L’écriture connaît ainsi plusieurs étapes. La première version est celle de tous les possibles. « Au début de l’écriture du scénario, on ne se met aucune barrière : l’écriture doit être débridée afin de nourrir notre créativité » affirme Vanessa Portal. Vient la phase de réécriture, où les scénaristes « testent » ce qu’ils ont écrit. « A mon sens, écrire à quatre mains est plus agréable et plus stimulant qu’écrire seul. Cela nous permet de confronter nos idées, de jouer les dialogues –même si nous sommes de piètres acteurs !- et de constater immédiatement ce qui fonctionne ou pas. Chacun de nous a sa spécificité, sa sensibilité. Il arrive que l’un ou l’autre « sente » plus telle ou telle scène et l’écrive seul. C’est d’ailleurs important ces phases d’écriture solitaire. On a parfois besoin de chercher dans note coin l’idée, le rythme, le ton. Puis on échange, on coupe, on réécrit. » poursuit-elle.

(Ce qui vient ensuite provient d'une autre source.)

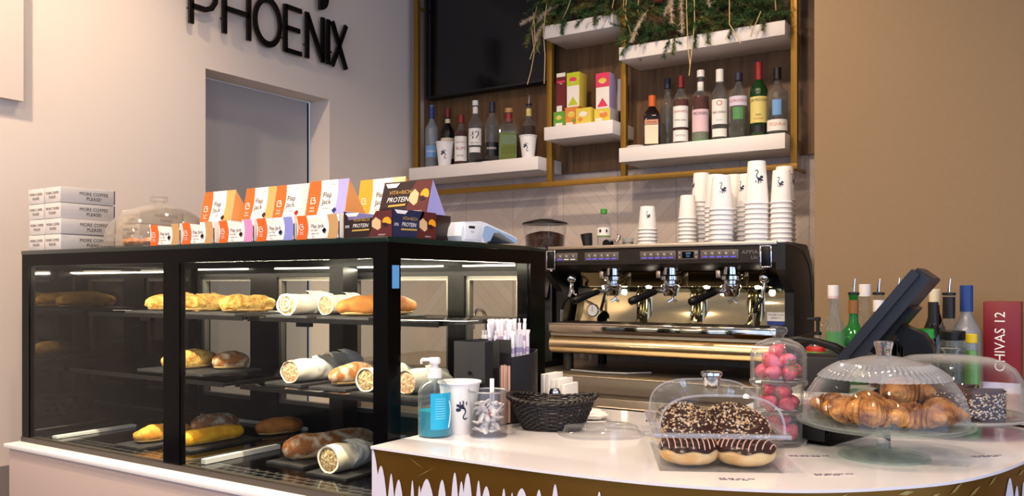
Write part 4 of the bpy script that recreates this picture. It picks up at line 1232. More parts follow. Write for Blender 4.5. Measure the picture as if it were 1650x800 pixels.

L’écrivain peut jouer un rôle particulier dans le travail d’adaptation, intervenant comme scénariste ou comme consultant (David Foenkinos a par exemple scénarisé et co-réalisé La Délicatesse, adapté de son propre roman). Pour Le Mystère Henri Pick, l’auteur n’a pas été associé à l’écriture de l’adaptation, préférant laisser vivre son histoire à travers le regard du duo Bezançon-Portal. Le réalisateur explique : « David Foenkinos est très souple et a l’habitude des adaptations. Connaissant notre travail, il savait que le film serait fidèle à son roman même si notre façon de raconter son histoire est différente. Et je ne souhaite pas écrire l’adaptation d’un livre avec son auteur. Cela induirait que l’auteur reste finalement le seul maître à bord de l’adaptation, comme un « gardien du temple ». J’ai besoin de m’approprier l’histoire, de l’adapter sans risque d’ingérence. De la même façon, j’aurais du mal à réaliser un film écrit par un autre scénariste. J’ai besoin d’être compétemment investi dans l’histoire. »
Le Mystère Henri Pick sort en salles le 6 mars 2019. Réalisé par Rémi Bezancon sur un scénario de Vanessa Portal et Rémi Bezançon, le film réunit Fabrice Luchini et Camille Cottin. Il est produit et distribué par Gaumont.